§ OBJECTIVE:
Copy all the material below, exactly as it stands.

begin DATA EXCERPT

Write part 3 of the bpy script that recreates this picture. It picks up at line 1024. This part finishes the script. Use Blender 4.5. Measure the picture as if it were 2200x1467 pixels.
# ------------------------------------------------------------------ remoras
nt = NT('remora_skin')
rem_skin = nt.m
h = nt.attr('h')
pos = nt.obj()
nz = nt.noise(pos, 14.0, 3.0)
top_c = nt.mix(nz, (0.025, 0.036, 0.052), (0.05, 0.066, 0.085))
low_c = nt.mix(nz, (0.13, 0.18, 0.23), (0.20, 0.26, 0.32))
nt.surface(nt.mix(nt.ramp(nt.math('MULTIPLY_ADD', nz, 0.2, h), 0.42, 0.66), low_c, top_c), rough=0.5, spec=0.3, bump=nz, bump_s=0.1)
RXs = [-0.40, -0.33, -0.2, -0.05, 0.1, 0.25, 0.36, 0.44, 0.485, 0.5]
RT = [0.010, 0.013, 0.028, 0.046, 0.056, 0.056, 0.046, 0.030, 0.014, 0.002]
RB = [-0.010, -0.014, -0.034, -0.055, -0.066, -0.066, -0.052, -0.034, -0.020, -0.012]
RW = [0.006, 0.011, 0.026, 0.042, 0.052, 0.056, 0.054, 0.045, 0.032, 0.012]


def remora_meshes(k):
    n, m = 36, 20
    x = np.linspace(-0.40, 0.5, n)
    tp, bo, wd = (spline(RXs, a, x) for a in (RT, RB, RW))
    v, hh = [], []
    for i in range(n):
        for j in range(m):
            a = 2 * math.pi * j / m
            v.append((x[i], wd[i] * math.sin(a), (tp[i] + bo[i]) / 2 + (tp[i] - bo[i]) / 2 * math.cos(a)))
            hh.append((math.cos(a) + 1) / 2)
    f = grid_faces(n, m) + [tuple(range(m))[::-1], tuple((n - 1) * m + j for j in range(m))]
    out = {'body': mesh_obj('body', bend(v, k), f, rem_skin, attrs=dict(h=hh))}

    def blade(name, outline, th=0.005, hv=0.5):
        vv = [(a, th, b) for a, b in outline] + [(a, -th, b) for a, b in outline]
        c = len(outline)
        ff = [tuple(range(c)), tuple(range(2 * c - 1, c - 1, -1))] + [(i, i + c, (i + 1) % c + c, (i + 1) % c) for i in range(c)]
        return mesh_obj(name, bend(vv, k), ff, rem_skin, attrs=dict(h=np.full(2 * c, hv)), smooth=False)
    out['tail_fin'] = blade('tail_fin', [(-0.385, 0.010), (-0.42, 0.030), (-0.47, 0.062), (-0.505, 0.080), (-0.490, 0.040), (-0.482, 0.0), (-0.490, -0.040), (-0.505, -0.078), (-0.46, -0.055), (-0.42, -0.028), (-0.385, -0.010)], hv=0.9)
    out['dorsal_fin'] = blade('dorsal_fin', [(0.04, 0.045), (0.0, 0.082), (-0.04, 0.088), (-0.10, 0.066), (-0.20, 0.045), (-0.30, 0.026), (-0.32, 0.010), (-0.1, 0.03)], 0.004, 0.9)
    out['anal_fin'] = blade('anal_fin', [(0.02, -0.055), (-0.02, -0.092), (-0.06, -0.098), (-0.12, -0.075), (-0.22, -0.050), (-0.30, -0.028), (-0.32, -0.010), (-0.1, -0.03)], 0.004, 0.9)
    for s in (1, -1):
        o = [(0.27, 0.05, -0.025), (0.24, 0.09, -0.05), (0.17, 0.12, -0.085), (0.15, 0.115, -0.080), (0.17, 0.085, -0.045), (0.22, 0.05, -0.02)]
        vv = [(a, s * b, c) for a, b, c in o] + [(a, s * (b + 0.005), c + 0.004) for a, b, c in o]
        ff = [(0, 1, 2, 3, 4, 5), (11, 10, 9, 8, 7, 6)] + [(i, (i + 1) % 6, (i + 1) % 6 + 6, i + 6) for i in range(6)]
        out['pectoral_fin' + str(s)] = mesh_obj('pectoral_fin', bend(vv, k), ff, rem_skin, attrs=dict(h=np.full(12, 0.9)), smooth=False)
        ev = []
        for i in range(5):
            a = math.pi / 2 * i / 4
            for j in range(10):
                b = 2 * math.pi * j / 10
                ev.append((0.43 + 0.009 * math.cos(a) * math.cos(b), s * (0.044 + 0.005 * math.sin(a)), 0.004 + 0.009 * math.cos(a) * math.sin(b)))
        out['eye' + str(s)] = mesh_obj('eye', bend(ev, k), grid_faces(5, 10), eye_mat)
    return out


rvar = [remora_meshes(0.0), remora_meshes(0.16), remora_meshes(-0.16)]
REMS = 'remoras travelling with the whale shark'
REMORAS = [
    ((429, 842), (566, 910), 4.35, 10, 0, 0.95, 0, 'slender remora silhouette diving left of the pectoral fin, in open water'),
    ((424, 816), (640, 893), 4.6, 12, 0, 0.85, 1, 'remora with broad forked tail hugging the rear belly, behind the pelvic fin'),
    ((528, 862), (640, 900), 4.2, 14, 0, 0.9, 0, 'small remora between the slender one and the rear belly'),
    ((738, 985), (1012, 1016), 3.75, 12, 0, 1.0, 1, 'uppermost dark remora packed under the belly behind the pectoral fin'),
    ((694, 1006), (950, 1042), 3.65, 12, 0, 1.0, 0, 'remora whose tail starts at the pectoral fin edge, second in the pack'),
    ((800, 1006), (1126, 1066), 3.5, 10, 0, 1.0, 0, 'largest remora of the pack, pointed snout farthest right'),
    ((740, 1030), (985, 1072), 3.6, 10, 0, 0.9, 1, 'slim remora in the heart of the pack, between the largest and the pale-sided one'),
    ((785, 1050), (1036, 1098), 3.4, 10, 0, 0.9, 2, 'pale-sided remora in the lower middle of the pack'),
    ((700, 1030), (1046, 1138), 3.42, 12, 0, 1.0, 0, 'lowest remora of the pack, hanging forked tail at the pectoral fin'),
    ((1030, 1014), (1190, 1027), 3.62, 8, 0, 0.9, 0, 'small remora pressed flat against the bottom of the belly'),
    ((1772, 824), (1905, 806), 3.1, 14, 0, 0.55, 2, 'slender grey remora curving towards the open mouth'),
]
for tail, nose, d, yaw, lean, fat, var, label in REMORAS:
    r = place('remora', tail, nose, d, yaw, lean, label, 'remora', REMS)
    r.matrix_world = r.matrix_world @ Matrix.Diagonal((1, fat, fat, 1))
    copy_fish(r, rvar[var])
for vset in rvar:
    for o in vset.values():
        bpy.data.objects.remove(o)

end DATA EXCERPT

§ TASK SOLUTION:
Write part 3 of the bpy script that recreates this picture. It picks up at line 1024. This part finishes the script. Use Blender 4.5. Measure the picture as if it were 2200x1467 pixels.
# ------------------------------------------------------------------ remoras
nt = NT('remora_skin')
rem_skin = nt.m
h = nt.attr('h')
pos = nt.obj()
nz = nt.noise(pos, 14.0, 3.0)
top_c = nt.mix(nz, (0.025, 0.036, 0.052), (0.05, 0.066, 0.085))
low_c = nt.mix(nz, (0.13, 0.18, 0.23), (0.20, 0.26, 0.32))
nt.surface(nt.mix(nt.ramp(nt.math('MULTIPLY_ADD', nz, 0.2, h), 0.42, 0.66), low_c, top_c), rough=0.5, spec=0.3, bump=nz, bump_s=0.1)
RXs = [-0.40, -0.33, -0.2, -0.05, 0.1, 0.25, 0.36, 0.44, 0.485, 0.5]
RT = [0.010, 0.013, 0.028, 0.046, 0.056, 0.056, 0.046, 0.030, 0.014, 0.002]
RB = [-0.010, -0.014, -0.034, -0.055, -0.066, -0.066, -0.052, -0.034, -0.020, -0.012]
RW = [0.006, 0.011, 0.026, 0.042, 0.052, 0.056, 0.054, 0.045, 0.032, 0.012]


def remora_meshes(k):
    n, m = 36, 20
    x = np.linspace(-0.40, 0.5, n)
    tp, bo, wd = (spline(RXs, a, x) for a in (RT, RB, RW))
    v, hh = [], []
    for i in range(n):
        for j in range(m):
            a = 2 * math.pi * j / m
            v.append((x[i], wd[i] * math.sin(a), (tp[i] + bo[i]) / 2 + (tp[i] - bo[i]) / 2 * math.cos(a)))
            hh.append((math.cos(a) + 1) / 2)
    f = grid_faces(n, m) + [tuple(range(m))[::-1], tuple((n - 1) * m + j for j in range(m))]
    out = {'body': mesh_obj('body', bend(v, k), f, rem_skin, attrs=dict(h=hh))}

    def blade(name, outline, th=0.005, hv=0.5):
        vv = [(a, th, b) for a, b in outline] + [(a, -th, b) for a, b in outline]
        c = len(outline)
        ff = [tuple(range(c)), tuple(range(2 * c - 1, c - 1, -1))] + [(i, i + c, (i + 1) % c + c, (i + 1) % c) for i in range(c)]
        return mesh_obj(name, bend(vv, k), ff, rem_skin, attrs=dict(h=np.full(2 * c, hv)), smooth=False)
    out['tail_fin'] = blade('tail_fin', [(-0.385, 0.010), (-0.42, 0.030), (-0.47, 0.062), (-0.505, 0.080), (-0.490, 0.040), (-0.482, 0.0), (-0.490, -0.040), (-0.505, -0.078), (-0.46, -0.055), (-0.42, -0.028), (-0.385, -0.010)], hv=0.9)
    out['dorsal_fin'] = blade('dorsal_fin', [(0.04, 0.045), (0.0, 0.082), (-0.04, 0.088), (-0.10, 0.066), (-0.20, 0.045), (-0.30, 0.026), (-0.32, 0.010), (-0.1, 0.03)], 0.004, 0.9)
    out['anal_fin'] = blade('anal_fin', [(0.02, -0.055), (-0.02, -0.092), (-0.06, -0.098), (-0.12, -0.075), (-0.22, -0.050), (-0.30, -0.028), (-0.32, -0.010), (-0.1, -0.03)], 0.004, 0.9)
    for s in (1, -1):
        o = [(0.27, 0.05, -0.025), (0.24, 0.09, -0.05), (0.17, 0.12, -0.085), (0.15, 0.115, -0.080), (0.17, 0.085, -0.045), (0.22, 0.05, -0.02)]
        vv = [(a, s * b, c) for a, b, c in o] + [(a, s * (b + 0.005), c + 0.004) for a, b, c in o]
        ff = [(0, 1, 2, 3, 4, 5), (11, 10, 9, 8, 7, 6)] + [(i, (i + 1) % 6, (i + 1) % 6 + 6, i + 6) for i in range(6)]
        out['pectoral_fin' + str(s)] = mesh_obj('pectoral_fin', bend(vv, k), ff, rem_skin, attrs=dict(h=np.full(12, 0.9)), smooth=False)
        ev = []
        for i in range(5):
            a = math.pi / 2 * i / 4
            for j in range(10):
                b = 2 * math.pi * j / 10
                ev.append((0.43 + 0.009 * math.cos(a) * math.cos(b), s * (0.044 + 0.005 * math.sin(a)), 0.004 + 0.009 * math.cos(a) * math.sin(b)))
        out['eye' + str(s)] = mesh_obj('eye', bend(ev, k), grid_faces(5, 10), eye_mat)
    return out


rvar = [remora_meshes(0.0), remora_meshes(0.16), remora_meshes(-0.16)]
REMS = 'remoras travelling with the whale shark'
REMORAS = [
    ((429, 842), (566, 910), 4.35, 10, 0, 0.95, 0, 'slender remora silhouette diving left of the pectoral fin, in open water'),
    ((424, 816), (640, 893), 4.6, 12, 0, 0.85, 1, 'remora with broad forked tail hugging the rear belly, behind the pelvic fin'),
    ((528, 862), (640, 900), 4.2, 14, 0, 0.9, 0, 'small remora between the slender one and the rear belly'),
    ((738, 985), (1012, 1016), 3.75, 12, 0, 1.0, 1, 'uppermost dark remora packed under the belly behind the pectoral fin'),
    ((694, 1006), (950, 1042), 3.65, 12, 0, 1.0, 0, 'remora whose tail starts at the pectoral fin edge, second in the pack'),
    ((800, 1006), (1126, 1066), 3.5, 10, 0, 1.0, 0, 'largest remora of the pack, pointed snout farthest right'),
    ((740, 1030), (985, 1072), 3.6, 10, 0, 0.9, 1, 'slim remora in the heart of the pack, between the largest and the pale-sided one'),
    ((785, 1050), (1036, 1098), 3.4, 10, 0, 0.9, 2, 'pale-sided remora in the lower middle of the pack'),
    ((700, 1030), (1046, 1138), 3.42, 12, 0, 1.0, 0, 'lowest remora of the pack, hanging forked tail at the pectoral fin'),
    ((1030, 1014), (1190, 1027), 3.62, 8, 0, 0.9, 0, 'small remora pressed flat against the bottom of the belly'),
    ((1772, 824), (1905, 806), 3.1, 14, 0, 0.55, 2, 'slender grey remora curving towards the open mouth'),
]
for tail, nose, d, yaw, lean, fat, var, label in REMORAS:
    r = place('remora', tail, nose, d, yaw, lean, label, 'remora', REMS)
    r.matrix_world = r.matrix_world @ Matrix.Diagonal((1, fat, fat, 1))
    copy_fish(r, rvar[var])
for vset in rvar:
    for o in vset.values():
        bpy.data.objects.remove(o)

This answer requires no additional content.